Immunology and Culture
The Roots of McCarthyism
by Bryan Peery and John S. Emrich
November/December 2013, pages 16
This article originally appeared as an inset article in “A Legacy of Advocacy Is Born as AAI Confronts McCarthyism.”
Since the Alien and Sedition Acts of 1798, anti-radicalism and fear of internal subversion have been recurring themes in American politics. It is therefore no surprise that when the Communist Party USA (CPUSA) was founded in 1919, the party’s revolutionary rhetoric, and the fact that the overwhelming majority of its members were recent immigrants from Southern and Eastern Europe, immediately aroused suspicion. Following a series of highly publicized bombings by subversive political elements, Attorney General A. Mitchell Palmer, with the backing of Congress and widespread public support, launched a series of raids in cities across the country in December 1919 and January 1920 that rounded up thousands of individuals suspected of being communists. Hundreds of aliens were deported during what became known as the Red Scare, and the CPUSA was driven underground—its membership falling below 10,000.
During the turbulent times of the Great Depression, the CPUSA enjoyed a period of relative success in American politics. Communists worked with progressive groups in the 1930s and attracted new party members by playing a leading role in the social struggles of the day. By the mid-1930s, Americans who championed labor rights, organized the unemployed, fought evictions of farmers and the working poor, promoted civil rights, or called for the U.S. government to take a stand against growing European fascism by intervening in the Spanish Civil War (1936–39) necessarily found themselves working alongside CPUSA members, whether they officially joined the party or were simply “fellow travelers.” For their part, the communists, who once condemned both major American political parties, openly supported President Franklin D. Roosevelt’s trade unionization efforts and publicly acknowledged the Democrats as the lesser of two evils by the 1936 presidential election.

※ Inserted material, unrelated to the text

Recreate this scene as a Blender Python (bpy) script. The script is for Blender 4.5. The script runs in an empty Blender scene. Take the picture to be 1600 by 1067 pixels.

Following the signing of the Nazi-Soviet pact and the Russian invasion of Poland in 1939, the CPUSA quickly lost much of the goodwill it had engendered during the Great Depression. The change in policy confirmed suspicions that the party was under direct control of the Soviet government, and, thereafter, the reputation of the CPUSA was tied to that of the Soviet Union.
When Hitler invaded Russia in June 1941, the Roosevelt administration and its supporters, who were, by then, committed to aiding the Allies, actively worked to improve Americans’ impressions of the Soviet Union. This U.S.-Soviet cooperation flourished briefly after the United States entered the Second World War, but the relationship quickly soured with the war’s end, as both the U.S. and Soviet governments sought to control the post-war world order.
While many liberals, however reluctantly, learned to work with communists during the Great Depression and the Second World War, conservatives (most, but not all of them, were Republicans) never ceased their criticism of communism as un-American. Many critics of President Roosevelt’s policies charged that the president was a socialist, and a vocal minority even suggested that his administration was infiltrated with communists who were loyal to the Soviet Union. These charges failed to stick during the 1930s or early 1940s, but Republicans had far more success in portraying the Democratic Party as “soft” on communism by the end of the decade, as they blamed Roosevelt and his successor, President Harry S. Truman, for the “fall” of Eastern Europe and China to communism.
President Truman attempted to seize the domestic communism issue from the Republicans by signing Executive Order 9835 and instituting the federal loyalty program in March 1947, but the Republican-controlled House Un-American Activities Committee conducted high-profile investigations into communist subversion and further stirred anti-communist sentiment. By the end of the 1940s, the foundation for the systematic persecution of those whose loyalty was called into question had been put into place. Once the federal government implemented the Truman loyalty program and legitimized the practice of screening employees based on their political beliefs and affiliations, similar policies were rapidly adopted by state and local governments as well as private organizations, including universities.
No sector of society was safe from accusations of disloyalty. Leaders of all fields, including science, soon recognized that even their past political affiliations, if only slightly outside of the mainstream, could cost them their careers.
References
- Fried, Richard M. Nightmare in Red: The McCarthy Era in Perspective. New York: Oxford University Press, 1990.
- Schrecker, Ellen. No Ivory Tower: McCarthyism and the Universities. New York: Oxford University Press, 1986.
- Schrecker, Ellen. The Age of McCarthyism: A Brief History with Documents. 2nd ed. Boston: Bedford/St. Martin’s, 2002.